The district judge, the Honorable Talbot Smith, who formerly was an Associate Justice of the Supreme Court of Michigan, construed the Michigan dramshop act as inapplicable, saying:


"The Government has moved to dismiss, relying principally upon the proposition that the United States was not a `vendor,' since a vendor is defined in the Act (M.S.A., § 18.972(13)) as `a person licensed by the commissioner under this act to sell alcoholic liquor.' No such licensing of the agents of the United States under the act has been established and, such being the case, it is argued, and the Court finds, that the act does not apply."


The dramshop act, which is a part of the Michigan liquor control act, requires that as a condition precedent to the approval and granting of any license for the retail sale of intoxicating liquors, the retailer shall post bond conditioned that any such retailer "will not directly or indirectly, by himself, his clerk or agent or servant at any time sell, furnish, give or deliver any alcoholic liquor to a minor except as provided in this act, nor to any adult person whatever who is at the time intoxicated, and that he will pay all damages actual and exemplary that may be adjudged to any person or persons * * * for injuries inflicted upon him or them either in person or property or means of support or otherwise, by reason of his selling, furnishing, giving or delivering any such alcoholic liquor." M.S.A. § 993.

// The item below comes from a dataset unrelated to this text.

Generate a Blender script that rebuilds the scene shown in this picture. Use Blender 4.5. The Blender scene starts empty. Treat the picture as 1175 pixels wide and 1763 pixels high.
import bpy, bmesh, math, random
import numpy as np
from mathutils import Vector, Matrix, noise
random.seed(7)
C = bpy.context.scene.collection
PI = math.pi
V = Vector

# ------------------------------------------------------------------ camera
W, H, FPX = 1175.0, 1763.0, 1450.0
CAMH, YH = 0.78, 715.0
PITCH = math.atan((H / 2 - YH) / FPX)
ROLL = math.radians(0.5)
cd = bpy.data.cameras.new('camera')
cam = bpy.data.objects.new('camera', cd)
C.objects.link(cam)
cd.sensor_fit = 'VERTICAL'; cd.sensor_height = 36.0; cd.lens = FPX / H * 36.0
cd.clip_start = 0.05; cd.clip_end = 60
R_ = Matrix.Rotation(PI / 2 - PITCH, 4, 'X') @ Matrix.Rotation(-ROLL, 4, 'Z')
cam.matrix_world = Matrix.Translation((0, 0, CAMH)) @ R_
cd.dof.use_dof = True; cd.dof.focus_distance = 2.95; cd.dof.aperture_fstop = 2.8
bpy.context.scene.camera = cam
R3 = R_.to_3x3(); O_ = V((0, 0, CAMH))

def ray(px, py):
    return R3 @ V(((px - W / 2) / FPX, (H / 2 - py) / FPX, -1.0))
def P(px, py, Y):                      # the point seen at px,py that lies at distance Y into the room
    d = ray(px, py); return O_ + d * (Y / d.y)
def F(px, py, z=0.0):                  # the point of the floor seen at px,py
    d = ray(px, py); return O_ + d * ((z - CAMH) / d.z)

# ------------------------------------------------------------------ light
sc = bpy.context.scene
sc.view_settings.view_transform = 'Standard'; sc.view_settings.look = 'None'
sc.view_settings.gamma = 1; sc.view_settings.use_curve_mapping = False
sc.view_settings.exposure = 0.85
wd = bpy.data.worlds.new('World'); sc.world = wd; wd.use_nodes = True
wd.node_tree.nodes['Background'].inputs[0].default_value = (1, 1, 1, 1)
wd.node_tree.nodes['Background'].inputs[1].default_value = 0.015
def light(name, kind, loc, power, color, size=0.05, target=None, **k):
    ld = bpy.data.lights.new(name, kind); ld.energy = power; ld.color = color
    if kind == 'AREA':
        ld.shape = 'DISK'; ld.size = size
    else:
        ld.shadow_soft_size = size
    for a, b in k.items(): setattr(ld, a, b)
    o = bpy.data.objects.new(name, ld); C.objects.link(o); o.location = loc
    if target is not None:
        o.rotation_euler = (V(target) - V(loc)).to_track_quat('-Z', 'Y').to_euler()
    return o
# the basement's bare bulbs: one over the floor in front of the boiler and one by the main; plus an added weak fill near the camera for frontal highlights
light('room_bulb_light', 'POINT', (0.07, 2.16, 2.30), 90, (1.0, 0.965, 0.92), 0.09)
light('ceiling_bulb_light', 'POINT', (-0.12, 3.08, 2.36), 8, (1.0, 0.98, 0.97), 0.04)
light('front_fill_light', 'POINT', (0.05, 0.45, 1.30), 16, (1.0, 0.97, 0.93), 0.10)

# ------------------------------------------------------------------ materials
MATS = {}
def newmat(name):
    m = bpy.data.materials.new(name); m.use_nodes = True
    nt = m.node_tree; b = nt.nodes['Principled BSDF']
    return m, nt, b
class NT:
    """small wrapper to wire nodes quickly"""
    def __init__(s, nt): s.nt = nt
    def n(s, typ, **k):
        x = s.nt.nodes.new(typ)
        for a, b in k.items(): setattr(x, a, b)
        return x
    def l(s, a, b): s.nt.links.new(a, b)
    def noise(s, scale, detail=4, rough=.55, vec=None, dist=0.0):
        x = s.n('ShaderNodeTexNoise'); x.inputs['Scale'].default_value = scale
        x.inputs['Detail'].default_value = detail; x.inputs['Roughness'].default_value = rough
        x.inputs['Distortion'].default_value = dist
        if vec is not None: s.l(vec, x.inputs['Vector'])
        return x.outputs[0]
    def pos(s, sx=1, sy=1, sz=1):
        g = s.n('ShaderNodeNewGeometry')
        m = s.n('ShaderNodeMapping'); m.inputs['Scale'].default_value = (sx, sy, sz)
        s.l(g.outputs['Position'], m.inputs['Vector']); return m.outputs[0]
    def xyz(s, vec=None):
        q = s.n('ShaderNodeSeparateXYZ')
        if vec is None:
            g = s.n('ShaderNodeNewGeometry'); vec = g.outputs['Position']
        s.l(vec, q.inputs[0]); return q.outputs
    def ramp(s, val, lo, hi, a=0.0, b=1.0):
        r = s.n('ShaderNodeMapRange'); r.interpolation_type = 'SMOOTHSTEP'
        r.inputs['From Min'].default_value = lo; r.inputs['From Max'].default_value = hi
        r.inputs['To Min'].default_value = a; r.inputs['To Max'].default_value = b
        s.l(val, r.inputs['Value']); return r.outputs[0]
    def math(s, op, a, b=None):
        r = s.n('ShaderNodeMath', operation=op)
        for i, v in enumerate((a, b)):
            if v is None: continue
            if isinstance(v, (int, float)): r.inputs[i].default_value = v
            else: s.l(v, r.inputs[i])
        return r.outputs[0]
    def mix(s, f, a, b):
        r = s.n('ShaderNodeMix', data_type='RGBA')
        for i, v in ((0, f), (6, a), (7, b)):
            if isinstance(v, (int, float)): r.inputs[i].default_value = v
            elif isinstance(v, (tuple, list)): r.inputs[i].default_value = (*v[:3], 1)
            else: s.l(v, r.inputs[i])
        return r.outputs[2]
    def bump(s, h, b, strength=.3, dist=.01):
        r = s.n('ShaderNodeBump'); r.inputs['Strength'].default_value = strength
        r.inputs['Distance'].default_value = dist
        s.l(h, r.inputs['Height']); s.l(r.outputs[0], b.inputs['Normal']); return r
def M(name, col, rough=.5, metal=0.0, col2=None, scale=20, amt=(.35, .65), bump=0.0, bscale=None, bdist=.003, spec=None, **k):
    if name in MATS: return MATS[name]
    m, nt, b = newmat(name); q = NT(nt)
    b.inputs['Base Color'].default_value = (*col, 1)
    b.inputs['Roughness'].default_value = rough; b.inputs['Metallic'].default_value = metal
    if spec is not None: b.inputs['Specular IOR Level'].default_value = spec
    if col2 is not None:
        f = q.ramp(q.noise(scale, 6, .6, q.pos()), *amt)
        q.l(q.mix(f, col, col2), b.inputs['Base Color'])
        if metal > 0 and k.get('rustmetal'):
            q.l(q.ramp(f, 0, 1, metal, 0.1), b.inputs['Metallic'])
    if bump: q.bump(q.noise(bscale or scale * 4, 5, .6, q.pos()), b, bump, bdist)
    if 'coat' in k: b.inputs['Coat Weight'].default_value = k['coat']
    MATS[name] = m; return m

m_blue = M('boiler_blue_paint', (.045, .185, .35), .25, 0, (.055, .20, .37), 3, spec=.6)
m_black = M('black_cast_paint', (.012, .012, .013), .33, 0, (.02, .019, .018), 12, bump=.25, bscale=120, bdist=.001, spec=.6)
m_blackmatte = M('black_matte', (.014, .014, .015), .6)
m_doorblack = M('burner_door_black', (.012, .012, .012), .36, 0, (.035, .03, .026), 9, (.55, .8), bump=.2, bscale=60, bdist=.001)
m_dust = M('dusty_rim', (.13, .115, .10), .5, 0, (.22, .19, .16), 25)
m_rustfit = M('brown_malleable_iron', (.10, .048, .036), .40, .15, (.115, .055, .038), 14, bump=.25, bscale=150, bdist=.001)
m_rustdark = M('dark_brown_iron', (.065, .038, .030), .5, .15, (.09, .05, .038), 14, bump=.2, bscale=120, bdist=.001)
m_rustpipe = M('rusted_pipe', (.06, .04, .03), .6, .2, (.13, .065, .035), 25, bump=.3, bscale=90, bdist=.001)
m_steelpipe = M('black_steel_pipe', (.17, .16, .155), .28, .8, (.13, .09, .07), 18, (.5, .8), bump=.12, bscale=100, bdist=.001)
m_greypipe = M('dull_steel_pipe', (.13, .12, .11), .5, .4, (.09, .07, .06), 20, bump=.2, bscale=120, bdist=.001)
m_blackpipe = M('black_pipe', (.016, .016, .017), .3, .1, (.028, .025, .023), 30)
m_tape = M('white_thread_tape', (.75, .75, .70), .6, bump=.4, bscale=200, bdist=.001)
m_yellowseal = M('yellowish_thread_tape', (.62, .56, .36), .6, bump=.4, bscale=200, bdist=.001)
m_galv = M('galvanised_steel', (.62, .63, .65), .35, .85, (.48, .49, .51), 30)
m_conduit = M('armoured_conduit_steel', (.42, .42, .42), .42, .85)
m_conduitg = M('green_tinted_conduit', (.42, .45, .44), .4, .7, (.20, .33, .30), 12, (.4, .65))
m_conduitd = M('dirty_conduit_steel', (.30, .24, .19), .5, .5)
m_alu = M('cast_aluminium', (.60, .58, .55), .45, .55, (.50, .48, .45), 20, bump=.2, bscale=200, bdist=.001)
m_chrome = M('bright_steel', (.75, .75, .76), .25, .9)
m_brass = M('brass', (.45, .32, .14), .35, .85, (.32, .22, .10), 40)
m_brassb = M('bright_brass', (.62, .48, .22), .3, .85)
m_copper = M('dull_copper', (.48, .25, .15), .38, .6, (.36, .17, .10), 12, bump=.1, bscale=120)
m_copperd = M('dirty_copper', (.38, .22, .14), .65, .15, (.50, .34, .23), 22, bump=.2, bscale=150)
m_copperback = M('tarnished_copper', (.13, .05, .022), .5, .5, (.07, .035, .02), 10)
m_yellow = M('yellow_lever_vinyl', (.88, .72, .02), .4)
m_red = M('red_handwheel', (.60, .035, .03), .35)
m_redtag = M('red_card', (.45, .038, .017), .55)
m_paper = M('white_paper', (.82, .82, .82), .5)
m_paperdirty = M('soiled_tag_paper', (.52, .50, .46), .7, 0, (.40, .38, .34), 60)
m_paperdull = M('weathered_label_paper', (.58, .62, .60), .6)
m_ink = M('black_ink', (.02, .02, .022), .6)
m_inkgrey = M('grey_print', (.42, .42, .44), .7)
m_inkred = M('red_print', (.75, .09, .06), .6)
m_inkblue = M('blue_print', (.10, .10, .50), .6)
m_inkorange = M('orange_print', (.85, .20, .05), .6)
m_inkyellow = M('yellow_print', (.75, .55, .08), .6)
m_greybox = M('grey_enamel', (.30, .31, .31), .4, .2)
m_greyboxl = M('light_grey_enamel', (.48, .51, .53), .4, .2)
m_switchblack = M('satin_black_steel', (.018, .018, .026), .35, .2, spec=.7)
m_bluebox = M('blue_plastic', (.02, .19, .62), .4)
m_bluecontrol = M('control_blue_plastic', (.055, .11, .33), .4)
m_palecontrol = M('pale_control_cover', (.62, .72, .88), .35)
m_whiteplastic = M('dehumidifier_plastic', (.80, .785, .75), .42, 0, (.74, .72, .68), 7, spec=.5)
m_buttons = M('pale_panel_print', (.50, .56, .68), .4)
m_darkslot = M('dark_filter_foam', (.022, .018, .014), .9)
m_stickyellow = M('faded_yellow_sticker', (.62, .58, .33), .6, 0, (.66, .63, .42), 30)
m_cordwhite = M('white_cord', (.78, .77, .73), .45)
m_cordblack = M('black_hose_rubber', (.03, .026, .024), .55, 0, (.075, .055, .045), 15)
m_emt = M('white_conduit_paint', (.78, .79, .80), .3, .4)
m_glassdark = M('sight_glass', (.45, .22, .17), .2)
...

The statute proceeds to provide as follows:


"Every wife, husband, child, parent, guardian or other person who shall be injured in person or property, means of support or otherwise, by an intoxicated person by reason of the unlawful selling, giving or furnishing to any such persons any intoxicating liquor, shall have a right of action in his or her name against the person who shall by such selling or giving of any such liquor have caused or contributed to the intoxication of said person or persons or who shall have caused or contributed to any such injury, and the principal and sureties to any bond given under this law shall be liable, severally and jointly, with the person or persons selling, giving or furnishing any spirituous, intoxicating or malt liquors as aforesaid, and in any action provided for in this section, the plaintiff shall have the right to recover actual and exemplary damages in such sum not less than 50 dollars in each case as the court or jury may determine: * * * (C.L. '48; § 436.22.)" M.S.A. § 18.993.


The noncommissed officers' club located on an Air Force Base in Michigan was not required to obtain a license or post bond or otherwise comply with the licensing law of the State of Michigan. The United States was not a "vendor" within the definitions set forth in the Michigan liquor control act and could not be construed to come within the scope of that statute unless Congress has consented to do so by the enactment of the Federal Tort Claims Act. Dalehite v. United States, 346 U.S. 15, 30, 73 S.Ct. 956, 97 L.Ed. 1427. The sale of liquor at the club on the Air Force Base cannot be said to be an unlawful sale.


We hold that the district court has adopted a permissible interpretation of the Michigan statute in ruling that the sales of intoxicants under the facts and circumstances of this case do not come within the scope of the Michigan liquor control act.


Having made this determination, it is not necessary for this court to pass upon the other issue presented by the Government's brief, i. e. that the Michigan statute imposes absolute liability without proof of negligence and therefore is beyond the scope of the consent to be sued which Congress legislated in enacting the Federal Tort Claims Act.